▶ EXERCISE: Please, without the pictures, retype exactly the lines from the start of the material through the line that holds "COL = SC.collection".

▶ GIVEN MATERIAL:

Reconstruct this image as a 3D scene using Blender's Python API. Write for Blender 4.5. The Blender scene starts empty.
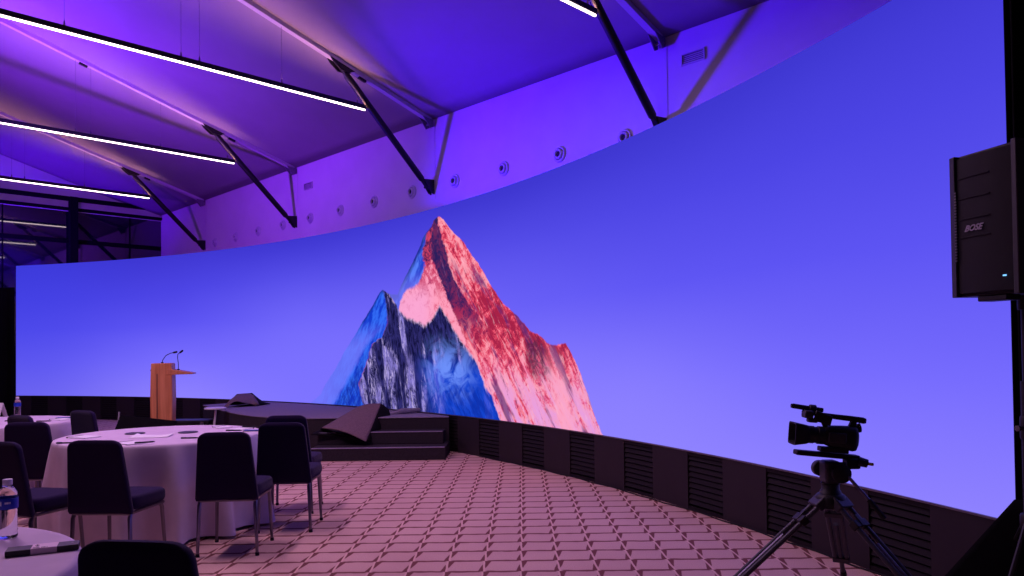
import bpy, math, random
from math import sin, cos, pi, radians, sqrt, atan2
from mathutils import Vector, Matrix
random.seed(7)
SC = bpy.context.scene
COL = SC.collection

# ------------------------------------------------------------------ camera
F, CYP, PITCH, ROLL, H = 750.805, 336.19, 0.018866, -0.012396, 1.42
fw = Vector((0, cos(PITCH), sin(PITCH)))
up0 = Vector((0, -sin(PITCH), cos(PITCH)))
rt0 = Vector((1, 0, 0))
RT = rt0 * cos(ROLL) + up0 * sin(ROLL)
UP = up0 * cos(ROLL) - rt0 * sin(ROLL)
cam_d = bpy.data.cameras.new('camera')
cam = bpy.data.objects.new('camera', cam_d)
COL.objects.link(cam)
M = Matrix.Identity(4)
for i in range(3):
    M[i][0], M[i][1], M[i][2] = RT[i], UP[i], -fw[i]
M[0][3], M[1][3], M[2][3] = 0, 0, H
cam.matrix_world = M
cam_d.sensor_width = 36
cam_d.lens = F / 1024 * 36
cam_d.shift_y = (CYP - 288) / 1024
cam_d.clip_start = 0.05
cam_d.clip_end = 200
SC.camera = cam
SC.view_settings.view_transform = 'Standard'
SC.view_settings.look = 'None'
SC.view_settings.gamma = 1
SC.view_settings.exposure = 0
SC.view_settings.use_curve_mapping = False
SC.cycles.use_denoising = True
SC.cycles.max_bounces = 6
SC.cycles.sample_clamp_indirect = 6

def ray(x, y):
    return fw + RT * ((x - 512) / F) - UP * ((y - CYP) / F)
def atz(x, y, z):
    r = ray(x, y); k = (z - H) / r.z
    return Vector((0, 0, H)) + r * k
def atY(x, y, Y):
    r = ray(x, y); k = Y / r.y
    return Vector((0, 0, H)) + r * k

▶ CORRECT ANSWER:
Reconstruct this image as a 3D scene using Blender's Python API. Write for Blender 4.5. The Blender scene starts empty.
import bpy, math, random
from math import sin, cos, pi, radians, sqrt, atan2
from mathutils import Vector, Matrix
random.seed(7)
SC = bpy.context.scene
COL = SC.collection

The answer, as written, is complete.